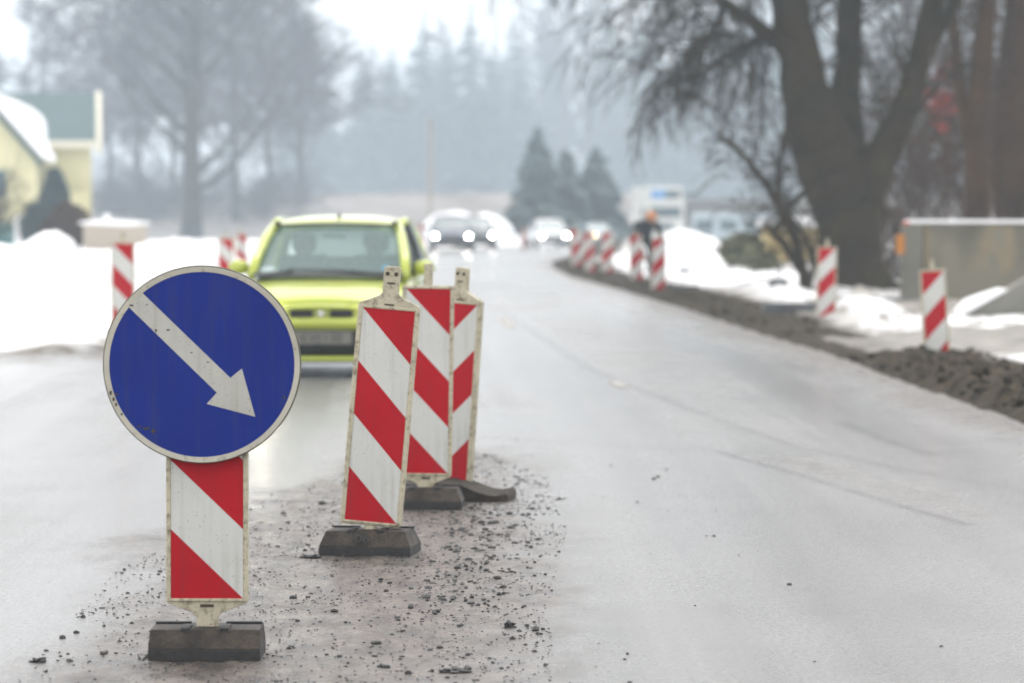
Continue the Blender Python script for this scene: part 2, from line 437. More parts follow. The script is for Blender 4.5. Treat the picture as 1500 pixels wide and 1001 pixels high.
def seg_dist(PX, PY, pts):
    d = np.full(PX.shape, 1e9)
    for (x0, y0), (x1, y1) in zip(pts[:-1], pts[1:]):
        vx, vy = x1 - x0, y1 - y0; tt = np.clip(((PX - x0) * vx + (PY - y0) * vy) / (vx * vx + vy * vy), 0, 1)
        d = np.minimum(d, np.hypot(PX - x0 - tt * vx, PY - y0 - tt * vy))
    return d
def inside(PX, PY, poly):
    c = np.zeros(PX.shape, bool); n = len(poly)
    for i in range(n):
        x0, y0 = poly[i]; x1, y1 = poly[(i + 1) % n]
        c ^= ((y0 > PY) != (y1 > PY)) & (PX < (x1 - x0) * (PY - y0) / (y1 - y0 + 1e-12) + x0)
    return c
def gp(px, py):
    """photo pixel on flat ground -> plan position"""
    s = (py - HY) / CH; Y = F / s; return ((px - 750) / s, Y)
def build_road():
    # sheet from behind the camera to the far bend; u across, v along
    ys = np.concatenate([np.arange(-30, 9.5, 2.), np.arange(9.5, 42, .045), np.arange(42, 70, .2), np.arange(70, 300, 1.)])
    L_ = ledge(ys) - .6; R_ = redge(ys) + .35
    # fine columns between -4.5 and 4.4 for Y<42
    u = np.linspace(0, 1, 330)
    Lc = np.where(ys < 38.6, -4.6, L_)
    X = Lc[:, None] + (R_ - Lc)[:, None] * u[None]; Yg = np.repeat(ys[:, None], len(u), 1)
    # left junction area: extra columns to the left
    ue = np.linspace(0, 1, 30)[:-1]
    Le = np.where(ys < 38.6, -16.0, L_ - .02)
    Xe = Le[:, None] + (Lc - Le)[:, None] * ue[None]
    X = np.concatenate([Xe, X], 1); Yg = np.repeat(ys[:, None], X.shape[1], 1)
    n1 = vnoise(X * 1.3 + 40, Yg * .55, 1, 5); n2 = vnoise(X * 7, Yg * 3.0, 2, 4)
    # milled, dirty island between the lanes
    poly = [gp(-60, 1040), gp(-30, 960), gp(60, 905), gp(150, 840), gp(250, 775), gp(370, 720), gp(470, 690), gp(540, 668), gp(640, 640), gp(720, 655), gp(790, 690), gp(830, 715), gp(800, 735), gp(825, 790), gp(800, 860), gp(835, 940), gp(850, 1060)]
    ins = inside(X, Yg, poly); dd = seg_dist(X, Yg * .25, [(a, c * .25) for a, c in poly + poly[:1]])
    sd = np.where(ins, dd, -dd)
    dirt = .92 * sst(-.22, .34, sd + (n1 - .5) * .75 + (n2 - .5) * .35)
    # crumbs of mud past the island, along seams, and at the verges
    dr = redge(Yg) - X
    dirt = np.maximum(dirt, .85 * sst(.55, .0, dr + (n1 - .5) * .7))
    dl = X - ledge(Yg); dirt = np.maximum(dirt, np.where(Yg > 38.5, .7, 0) * sst(.8, 0, dl))
    # slush apron before the left snow bank
    sl = (X < -3.2) & (Yg > 33)
    dirt = np.maximum(dirt, np.where(sl, sst(34.8, 36.6, Yg) * .8 * sst(.4, .6, vnoise(X * 3, Yg * 1.2, 5, 4)) + sst(36.8, 37.6, Yg) * .5, 0))
    # smear right of the barrier bases
    dirt = np.maximum(dirt, .8 * sst(.9, .2, np.hypot((X + .25) / .75, (Yg - 20.6) / 2.0)) * sst(.40, .58, n1 + .2 * (n2 - .5)))
    bands = [([gp(1050, 662), gp(1150, 690), gp(1330, 745), gp(1420, 770)], .020, .9), ([gp(735, 455), gp(800, 500), gp(870, 545), (gp(1010, 600))], .028, .75),
             ([gp(700, 640), gp(860, 650), gp(1050, 662), gp(1190, 668)], .03, .6), ([gp(1225, 618), gp(1300, 645), gp(1370, 668)], .04, .6), ([gp(1240, 618), gp(1285, 640)], .03, .6),
             ([gp(1010, 600), gp(1150, 650), gp(1330, 690), gp(1510, 720)], .025, .5)]
    crack = np.zeros_like(X)
    for pts, wd, st in bands:
        d = seg_dist(X, Yg, pts); crack = np.maximum(crack, st * np.exp(-(d / (wd * (.6 + 1.5 * n2))) ** 2) * sst(.30, .5, n1 * .5 + n2 * .5 + .12))
    # dirty patch between the seams
    pp = [gp(1040, 655), gp(1200, 670), gp(1450, 720), gp(1500, 760), gp(1400, 765), gp(1200, 715)]
    dirt = np.maximum(dirt, .60 * sst(-.05, .3, np.where(inside(X, Yg, pp), 1, -1) * seg_dist(X, Yg, pp + pp[:1])) * n1 * 1.4)
    lat = (X - redge(Yg)) / 12 + 1
    n4 = vnoise(X * 16, Yg * 6.5, 8, 3)
    Z = gv(Yg) + dirt * (Yg < 40) * (.010 * (n2 - .35) + .013 * (n4 - .5))
    mask = np.stack([np.clip(dirt, 0, 1), np.clip(crack, 0, 1), lat, np.ones_like(X)], -1)
    return grid_mesh('road', X, Yg, Z, mask, M['road'])
build_road()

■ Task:
Write out the listing word for word, omitting the pictures it holds.

■ Solution to the exercise:
Continue the Blender Python script for this scene: part 2, from line 437. More parts follow. The script is for Blender 4.5. Treat the picture as 1500 pixels wide and 1001 pixels high.
def seg_dist(PX, PY, pts):
    d = np.full(PX.shape, 1e9)
    for (x0, y0), (x1, y1) in zip(pts[:-1], pts[1:]):
        vx, vy = x1 - x0, y1 - y0; tt = np.clip(((PX - x0) * vx + (PY - y0) * vy) / (vx * vx + vy * vy), 0, 1)
        d = np.minimum(d, np.hypot(PX - x0 - tt * vx, PY - y0 - tt * vy))
    return d
def inside(PX, PY, poly):
    c = np.zeros(PX.shape, bool); n = len(poly)
    for i in range(n):
        x0, y0 = poly[i]; x1, y1 = poly[(i + 1) % n]
        c ^= ((y0 > PY) != (y1 > PY)) & (PX < (x1 - x0) * (PY - y0) / (y1 - y0 + 1e-12) + x0)
    return c
def gp(px, py):
    """photo pixel on flat ground -> plan position"""
    s = (py - HY) / CH; Y = F / s; return ((px - 750) / s, Y)
def build_road():
    # sheet from behind the camera to the far bend; u across, v along
    ys = np.concatenate([np.arange(-30, 9.5, 2.), np.arange(9.5, 42, .045), np.arange(42, 70, .2), np.arange(70, 300, 1.)])
    L_ = ledge(ys) - .6; R_ = redge(ys) + .35
    # fine columns between -4.5 and 4.4 for Y<42
    u = np.linspace(0, 1, 330)
    Lc = np.where(ys < 38.6, -4.6, L_)
    X = Lc[:, None] + (R_ - Lc)[:, None] * u[None]; Yg = np.repeat(ys[:, None], len(u), 1)
    # left junction area: extra columns to the left
    ue = np.linspace(0, 1, 30)[:-1]
    Le = np.where(ys < 38.6, -16.0, L_ - .02)
    Xe = Le[:, None] + (Lc - Le)[:, None] * ue[None]
    X = np.concatenate([Xe, X], 1); Yg = np.repeat(ys[:, None], X.shape[1], 1)
    n1 = vnoise(X * 1.3 + 40, Yg * .55, 1, 5); n2 = vnoise(X * 7, Yg * 3.0, 2, 4)
    # milled, dirty island between the lanes
    poly = [gp(-60, 1040), gp(-30, 960), gp(60, 905), gp(150, 840), gp(250, 775), gp(370, 720), gp(470, 690), gp(540, 668), gp(640, 640), gp(720, 655), gp(790, 690), gp(830, 715), gp(800, 735), gp(825, 790), gp(800, 860), gp(835, 940), gp(850, 1060)]
    ins = inside(X, Yg, poly); dd = seg_dist(X, Yg * .25, [(a, c * .25) for a, c in poly + poly[:1]])
    sd = np.where(ins, dd, -dd)
    dirt = .92 * sst(-.22, .34, sd + (n1 - .5) * .75 + (n2 - .5) * .35)
    # crumbs of mud past the island, along seams, and at the verges
    dr = redge(Yg) - X
    dirt = np.maximum(dirt, .85 * sst(.55, .0, dr + (n1 - .5) * .7))
    dl = X - ledge(Yg); dirt = np.maximum(dirt, np.where(Yg > 38.5, .7, 0) * sst(.8, 0, dl))
    # slush apron before the left snow bank
    sl = (X < -3.2) & (Yg > 33)
    dirt = np.maximum(dirt, np.where(sl, sst(34.8, 36.6, Yg) * .8 * sst(.4, .6, vnoise(X * 3, Yg * 1.2, 5, 4)) + sst(36.8, 37.6, Yg) * .5, 0))
    # smear right of the barrier bases
    dirt = np.maximum(dirt, .8 * sst(.9, .2, np.hypot((X + .25) / .75, (Yg - 20.6) / 2.0)) * sst(.40, .58, n1 + .2 * (n2 - .5)))
    bands = [([gp(1050, 662), gp(1150, 690), gp(1330, 745), gp(1420, 770)], .020, .9), ([gp(735, 455), gp(800, 500), gp(870, 545), (gp(1010, 600))], .028, .75),
             ([gp(700, 640), gp(860, 650), gp(1050, 662), gp(1190, 668)], .03, .6), ([gp(1225, 618), gp(1300, 645), gp(1370, 668)], .04, .6), ([gp(1240, 618), gp(1285, 640)], .03, .6),
             ([gp(1010, 600), gp(1150, 650), gp(1330, 690), gp(1510, 720)], .025, .5)]
    crack = np.zeros_like(X)
    for pts, wd, st in bands:
        d = seg_dist(X, Yg, pts); crack = np.maximum(crack, st * np.exp(-(d / (wd * (.6 + 1.5 * n2))) ** 2) * sst(.30, .5, n1 * .5 + n2 * .5 + .12))
    # dirty patch between the seams
    pp = [gp(1040, 655), gp(1200, 670), gp(1450, 720), gp(1500, 760), gp(1400, 765), gp(1200, 715)]
    dirt = np.maximum(dirt, .60 * sst(-.05, .3, np.where(inside(X, Yg, pp), 1, -1) * seg_dist(X, Yg, pp + pp[:1])) * n1 * 1.4)
    lat = (X - redge(Yg)) / 12 + 1
    n4 = vnoise(X * 16, Yg * 6.5, 8, 3)
    Z = gv(Yg) + dirt * (Yg < 40) * (.010 * (n2 - .35) + .013 * (n4 - .5))
    mask = np.stack([np.clip(dirt, 0, 1), np.clip(crack, 0, 1), lat, np.ones_like(X)], -1)
    return grid_mesh('road', X, Yg, Z, mask, M['road'])
build_road()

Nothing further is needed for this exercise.